Ce jeudi 8 juin avait lieu des élections législatives anticipées au Royaume-Uni. Theresa May souhaitait ces élections pour renforcer sa majorité dans le cadre des négociations du Brexit mais tout ne s’est pas passé comme prévu…
Si le parti conservateur arrive en tête des votes, les résultats sont pourtant loin d’être satisfaisants pour le parti de la Première ministre. Avec 318 sièges, contre 261 pour le Labour, les Tories perdent 12 sièges et leur majorité absolue. Ces résultats font suite à une campagne désastreuse des conservateurs où Theresa May a multiplié les maladresses comme par exemple son revirement suite à la révélation de sa Dementia Tax portant sur les soins de santé des personnes âgées ou son refus de participer à un débat télévisé avec les autres présidents de partis.

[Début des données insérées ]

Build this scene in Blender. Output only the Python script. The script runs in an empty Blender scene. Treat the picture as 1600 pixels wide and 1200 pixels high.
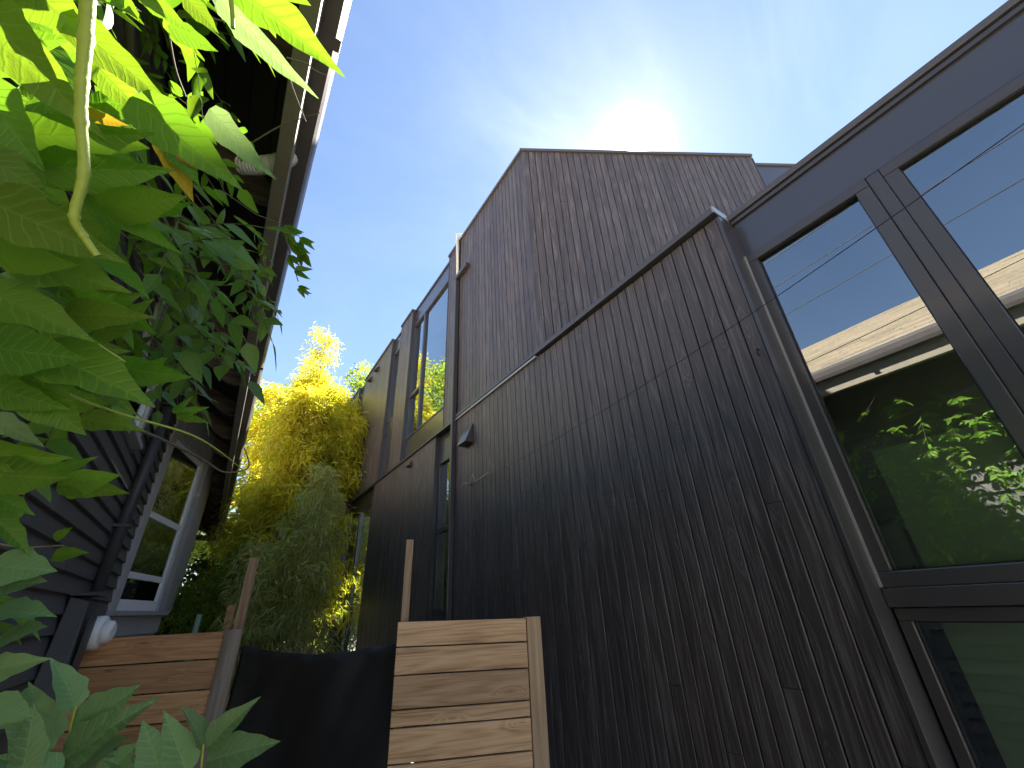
import bpy, math, random
from mathutils import Vector, Matrix
random.seed(7)
R = math.radians
S = bpy.context.scene
C = S.collection
EZ = 1.7                                   # eye height above the ground

# ------------------------------------------------------------------ camera
XH = Vector((0.838401, 0.22438314, 0.49672525))     # world X, Y, Z seen in the camera (right, down, forward)
YH = Vector((-0.54343835, 0.41423787, 0.73012447))
ZH = Vector((-0.04193479, -0.88207664, 0.46923585))
right = Vector((XH.x, YH.x, ZH.x)).normalized()
up = -Vector((XH.y, YH.y, ZH.y)).normalized()
back = -Vector((XH.z, YH.z, ZH.z)).normalized()
cam_d = bpy.data.cameras.new('camera')
cam = bpy.data.objects.new('camera', cam_d); C.objects.link(cam)
m = Matrix((right, up, back)).transposed().to_4x4(); m.translation = (0, 0, EZ)
cam.matrix_world = m
cam_d.sensor_width = 36; cam_d.lens = 36 * 649 / 1600
cam_d.clip_start = 0.02; cam_d.clip_end = 2000
S.camera = cam
S.render.resolution_x, S.render.resolution_y = 1024, 768

def ray(x, y):                             # direction in the world for a point of the 1600x1200 photograph
    r = Vector((x - 800, y - 600, 649.0))
    return Vector((r.dot(XH), r.dot(YH), r.dot(ZH)))
def at(x, y, d):                           # point at depth d (metres along the view axis)
    return ray(x, y) * (d / 649.0) + Vector((0, 0, EZ))

# ------------------------------------------------------------------ sun, sky, exposure
SUN = ray(990, 237).normalized()
el = math.asin(SUN.z); az = math.atan2(SUN.x, SUN.y)
W = bpy.data.worlds.new('World'); S.world = W; W.use_nodes = True
nt = W.node_tree; nt.nodes.clear()
N = nt.nodes.new; L = nt.links.new
out = N('ShaderNodeOutputWorld')
sky = N('ShaderNodeTexSky'); sky.sky_type = 'NISHITA'; sky.sun_disc = False
sky.sun_elevation = el; sky.sun_rotation = az
sky.air_density = 1.15; sky.dust_density = 0.12; sky.ozone_density = 3.0
bg = N('ShaderNodeBackground'); bg.inputs['Strength'].default_value = 0.05
hs = N('ShaderNodeHueSaturation'); hs.inputs['Saturation'].default_value = 1.0
L(sky.outputs[0], hs.inputs['Color'])
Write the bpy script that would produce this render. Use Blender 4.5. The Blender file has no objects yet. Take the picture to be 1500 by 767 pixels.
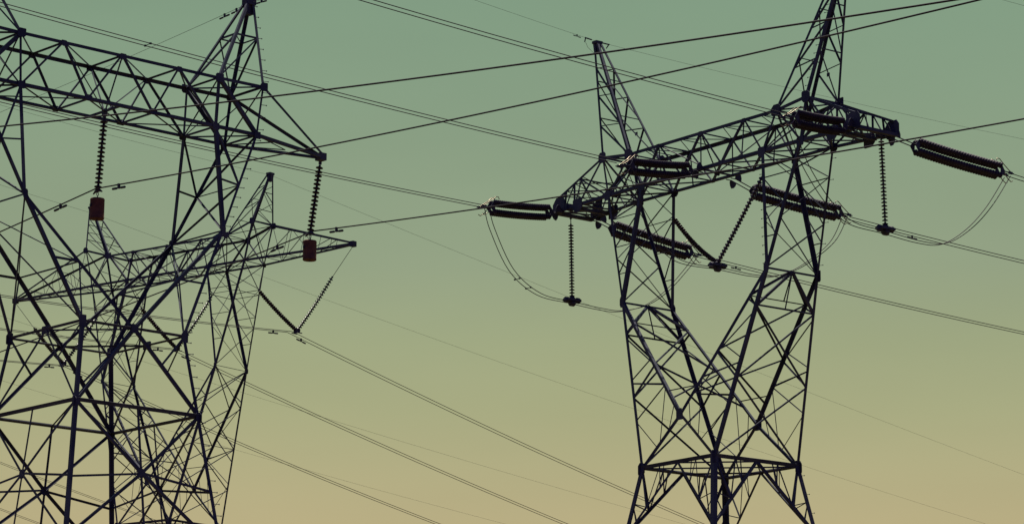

A contrario, Jeremy Corbyn a mené une très bonne campagne basée sur des propositions solides et populaires: nationaliser les chemins de fer (mais aussi la poste et l’eau), réinvestir dans les soins de santé et l’éducation, interdire l’extraction de gaz de schiste, augmenter les salaires des fonctionnaires et le salaire minimum dans le secteur privé, remettre en question l’OTAN… Son slogan: «For the many not the few» traduisait clairement cette volonté de rompre avec la logique néolibérale qu’incarne le parti conservateur mais aussi la vieille garde blairiste du Parti travailliste. Incarnant l’aile gauche de son parti, le député d’Islington-Nord connaît un véritable succès auprès des jeunes à l’instar de Bernie Sanders aux Etats-Unis ou Jean-Luc Mélenchon en France. Selon l’agence Sky Data, 63% des votants ayant entre 18 et 34 ans auraient préféré le Labour aux Tories.
Outre l’échec de la stratégie électoraliste qu’a tenté de mener Theresa May, cette élection révèle une tendance de fond visible dans plusieurs pays européens. Le néolibéralisme est de plus en plus contesté et de manière plus significative encore par la jeunesse européenne. En juin 2016, plus de 31% des Espagnols de 18-24 ans et plus de 35% des 25-34 ans ont voté pour Podemos, contre 15% en moyenne pour les autres formations politiques dans cette catégorie d’âge. A la présidentielle française, c’est Jean-Luc Mélenchon qui trônait en haut du podium chez les 18-24 ans avec 30% devant Marine Le Pen (21 %) et Emmanuel Macron (18 %).
Présenté par les libéraux comme un des modèles à suivre en terme de flexibilisation de l’emploi, le pays du tristement célèbre TINA (There is no alternative) de Margaret Thatcher est aujourd’hui ébranlé. Le succès croissant de Jeremy Corbyn démontre que la crédibilité de la gauche se construit sur base d’une véritable alternative plutôt que sur une version édulcorée des programmes de libéralisation et d’austérité. Par ailleurs, cette alternative génère de l’optimisme et de l’engagement comme en témoignent de nombreux commentaires sur les réseaux sociaux et les 100.000 nouvelles inscriptions au parti depuis le début de l’année.
Plus affaiblie qu’avant la campagne, la Première ministre a renoncé à démissionner contrairement à ce qu’elle avait posté sur facebook en cas de perte de sa majorité. Elle a annoncé la formation d’un nouveau gouvernement et compte pour ce faire sur le soutien du parti unioniste nord-irlandais (DUP) qui a engrangé 10 sièges au Parlement. Une telle alliance lui permettrait certes d’atteindre une courte majorité mais pas de masquer la fragilité de son futur gouvernement et d’un modèle économique dépassé et décrié.